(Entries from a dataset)
::::

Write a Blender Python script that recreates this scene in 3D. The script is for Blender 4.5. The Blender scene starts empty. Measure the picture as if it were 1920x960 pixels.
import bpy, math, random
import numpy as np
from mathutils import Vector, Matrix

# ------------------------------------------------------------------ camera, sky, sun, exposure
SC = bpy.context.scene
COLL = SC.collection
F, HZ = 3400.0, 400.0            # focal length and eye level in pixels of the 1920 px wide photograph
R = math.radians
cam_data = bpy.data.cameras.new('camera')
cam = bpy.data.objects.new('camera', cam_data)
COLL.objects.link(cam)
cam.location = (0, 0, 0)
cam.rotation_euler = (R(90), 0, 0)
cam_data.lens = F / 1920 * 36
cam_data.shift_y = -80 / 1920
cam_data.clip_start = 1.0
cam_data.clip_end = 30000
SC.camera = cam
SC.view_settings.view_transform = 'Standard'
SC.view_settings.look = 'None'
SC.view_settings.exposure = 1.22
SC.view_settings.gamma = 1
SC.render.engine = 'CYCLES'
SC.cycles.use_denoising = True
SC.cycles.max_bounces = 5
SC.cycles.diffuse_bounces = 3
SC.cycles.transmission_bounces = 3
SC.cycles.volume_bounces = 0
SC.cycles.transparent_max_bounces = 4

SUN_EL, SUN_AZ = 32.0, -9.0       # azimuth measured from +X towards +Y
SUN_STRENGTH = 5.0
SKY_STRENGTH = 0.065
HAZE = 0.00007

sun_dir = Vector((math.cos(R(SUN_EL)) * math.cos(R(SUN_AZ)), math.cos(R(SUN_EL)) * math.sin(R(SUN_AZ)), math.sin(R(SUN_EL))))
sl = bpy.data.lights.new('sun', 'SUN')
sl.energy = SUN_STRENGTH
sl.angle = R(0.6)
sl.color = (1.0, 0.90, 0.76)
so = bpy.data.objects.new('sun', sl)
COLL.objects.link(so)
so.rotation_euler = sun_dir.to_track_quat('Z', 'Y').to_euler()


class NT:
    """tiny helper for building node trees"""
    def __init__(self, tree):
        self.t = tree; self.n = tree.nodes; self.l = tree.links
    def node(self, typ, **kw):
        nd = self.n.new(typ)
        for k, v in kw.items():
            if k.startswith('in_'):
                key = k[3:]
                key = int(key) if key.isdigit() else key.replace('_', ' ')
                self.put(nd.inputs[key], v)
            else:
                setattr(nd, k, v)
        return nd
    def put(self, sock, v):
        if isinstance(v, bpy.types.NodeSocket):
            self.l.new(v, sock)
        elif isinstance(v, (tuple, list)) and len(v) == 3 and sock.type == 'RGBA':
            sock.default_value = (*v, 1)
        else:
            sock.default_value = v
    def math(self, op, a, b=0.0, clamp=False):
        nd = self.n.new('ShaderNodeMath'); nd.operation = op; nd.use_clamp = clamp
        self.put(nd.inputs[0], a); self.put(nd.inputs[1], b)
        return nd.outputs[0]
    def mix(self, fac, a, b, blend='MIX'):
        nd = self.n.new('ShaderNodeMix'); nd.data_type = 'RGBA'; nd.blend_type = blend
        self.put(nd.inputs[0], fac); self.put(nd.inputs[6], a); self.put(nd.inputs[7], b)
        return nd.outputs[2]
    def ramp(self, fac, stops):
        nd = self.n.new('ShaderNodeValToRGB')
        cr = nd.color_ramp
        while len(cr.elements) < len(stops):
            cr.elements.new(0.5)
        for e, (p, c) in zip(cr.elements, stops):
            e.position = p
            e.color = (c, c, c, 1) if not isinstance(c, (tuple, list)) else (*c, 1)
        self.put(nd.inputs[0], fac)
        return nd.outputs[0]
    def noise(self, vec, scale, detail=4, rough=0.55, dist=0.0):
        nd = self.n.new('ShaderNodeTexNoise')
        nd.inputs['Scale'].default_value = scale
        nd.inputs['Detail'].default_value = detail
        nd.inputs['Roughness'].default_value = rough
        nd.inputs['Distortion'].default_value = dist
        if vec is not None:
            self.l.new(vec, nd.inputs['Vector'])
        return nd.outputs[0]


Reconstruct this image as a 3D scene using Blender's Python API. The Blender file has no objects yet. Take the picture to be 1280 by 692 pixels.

::::

__YOUR TASK__:
Each record above should be repeated exactly as it appears.

__FINAL ANSWER__:
Write a Blender Python script that recreates this scene in 3D. The script is for Blender 4.5. The Blender scene starts empty. Measure the picture as if it were 1920x960 pixels.
import bpy, math, random
import numpy as np
from mathutils import Vector, Matrix

# ------------------------------------------------------------------ camera, sky, sun, exposure
SC = bpy.context.scene
COLL = SC.collection
F, HZ = 3400.0, 400.0            # focal length and eye level in pixels of the 1920 px wide photograph
R = math.radians
cam_data = bpy.data.cameras.new('camera')
cam = bpy.data.objects.new('camera', cam_data)
COLL.objects.link(cam)
cam.location = (0, 0, 0)
cam.rotation_euler = (R(90), 0, 0)
cam_data.lens = F / 1920 * 36
cam_data.shift_y = -80 / 1920
cam_data.clip_start = 1.0
cam_data.clip_end = 30000
SC.camera = cam
SC.view_settings.view_transform = 'Standard'
SC.view_settings.look = 'None'
SC.view_settings.exposure = 1.22
SC.view_settings.gamma = 1
SC.render.engine = 'CYCLES'
SC.cycles.use_denoising = True
SC.cycles.max_bounces = 5
SC.cycles.diffuse_bounces = 3
SC.cycles.transmission_bounces = 3
SC.cycles.volume_bounces = 0
SC.cycles.transparent_max_bounces = 4

SUN_EL, SUN_AZ = 32.0, -9.0       # azimuth measured from +X towards +Y
SUN_STRENGTH = 5.0
SKY_STRENGTH = 0.065
HAZE = 0.00007

sun_dir = Vector((math.cos(R(SUN_EL)) * math.cos(R(SUN_AZ)), math.cos(R(SUN_EL)) * math.sin(R(SUN_AZ)), math.sin(R(SUN_EL))))
sl = bpy.data.lights.new('sun', 'SUN')
sl.energy = SUN_STRENGTH
sl.angle = R(0.6)
sl.color = (1.0, 0.90, 0.76)
so = bpy.data.objects.new('sun', sl)
COLL.objects.link(so)
so.rotation_euler = sun_dir.to_track_quat('Z', 'Y').to_euler()


class NT:
    """tiny helper for building node trees"""
    def __init__(self, tree):
        self.t = tree; self.n = tree.nodes; self.l = tree.links
    def node(self, typ, **kw):
        nd = self.n.new(typ)
        for k, v in kw.items():
            if k.startswith('in_'):
                key = k[3:]
                key = int(key) if key.isdigit() else key.replace('_', ' ')
                self.put(nd.inputs[key], v)
            else:
                setattr(nd, k, v)
        return nd
    def put(self, sock, v):
        if isinstance(v, bpy.types.NodeSocket):
            self.l.new(v, sock)
        elif isinstance(v, (tuple, list)) and len(v) == 3 and sock.type == 'RGBA':
            sock.default_value = (*v, 1)
        else:
            sock.default_value = v
    def math(self, op, a, b=0.0, clamp=False):
        nd = self.n.new('ShaderNodeMath'); nd.operation = op; nd.use_clamp = clamp
        self.put(nd.inputs[0], a); self.put(nd.inputs[1], b)
        return nd.outputs[0]
    def mix(self, fac, a, b, blend='MIX'):
        nd = self.n.new('ShaderNodeMix'); nd.data_type = 'RGBA'; nd.blend_type = blend
        self.put(nd.inputs[0], fac); self.put(nd.inputs[6], a); self.put(nd.inputs[7], b)
        return nd.outputs[2]
    def ramp(self, fac, stops):
        nd = self.n.new('ShaderNodeValToRGB')
        cr = nd.color_ramp
        while len(cr.elements) < len(stops):
            cr.elements.new(0.5)
        for e, (p, c) in zip(cr.elements, stops):
            e.position = p
            e.color = (c, c, c, 1) if not isinstance(c, (tuple, list)) else (*c, 1)
        self.put(nd.inputs[0], fac)
        return nd.outputs[0]
    def noise(self, vec, scale, detail=4, rough=0.55, dist=0.0):
        nd = self.n.new('ShaderNodeTexNoise')
        nd.inputs['Scale'].default_value = scale
        nd.inputs['Detail'].default_value = detail
        nd.inputs['Roughness'].default_value = rough
        nd.inputs['Distortion'].default_value = dist
        if vec is not None:
            self.l.new(vec, nd.inputs['Vector'])
        return nd.outputs[0]


Reconstruct this image as a 3D scene using Blender's Python API. The Blender file has no objects yet. Take the picture to be 1280 by 692 pixels.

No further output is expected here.